20.1.11

ΚΛΑΟΥΣ ΜΑΝ: ΑΛΕΞΑΝΔΡΟΣ

Klaus Mann: Alexander. A Novel of Utopia
A significant contribution in the formation of 20th-century German literature, this historical fantasy takes Alexander the Great for its subject, looking at his life and career, and examining his obsession with conquest and supremacy regardless of its effects on his friends and lovers. A novel that explores Klaus Manns ambiguous sexuality, it was written in 1920s Germany in the aftermath of World War I and can also be viewed as a fascinating study of power with highly political connotations.

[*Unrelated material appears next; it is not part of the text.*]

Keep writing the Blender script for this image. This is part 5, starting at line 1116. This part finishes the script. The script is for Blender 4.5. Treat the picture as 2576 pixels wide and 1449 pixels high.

Ένα βιβλίο που θα έπρεπε κάποτε να το δούμε μεταφρασμένο και στα ελληνικά


Those familiar with Klaus Mann's life and work will recognize thematic elements in Alexander that reappear in much of his later writing. Biographers and critics have commented on the anxiety Klaus Mann felt growing up in the overwhelming presence of his world-renowned father. This sort of paternal-filial conflict appears early on in Alexander. In his novel, Mann depicts Alexander's father, Philip of Macedonia, as something of a rube, someone easily swindled by the cultured and sophisticated Greeks. Given the obvious Oedipal dynamic, Philip is destined to be superseded by his son. By foregrounding this theme in his novel in this way, Klaus Mann was addressing this anxiety with the cheekiness that he used to pique his own father. He also stated in print that Andre Gide, not Thomas Mann, was the most important writer of their time.
Another theme running through Alexander, particularly the first half of the novel, is the ascendancy of a new generation, a youth culture, in the post-World War I era. In the novel, the younger generation sets out to rectify the mistakes of their parents. We read, for instance, that "Alexander was united in enthusiastic comradeship with his soldiers, who were as young as he. They all loved each other: all of them were no older than twenty-five." The view that the people just coming into maturity must remake a world destroyed by their parents finds expression in other of Klaus Mann's writings. In an essay titled "The War and Post-War Generation," he bemoaned the sorry state of the world and declared that with his generation "everything begins anew."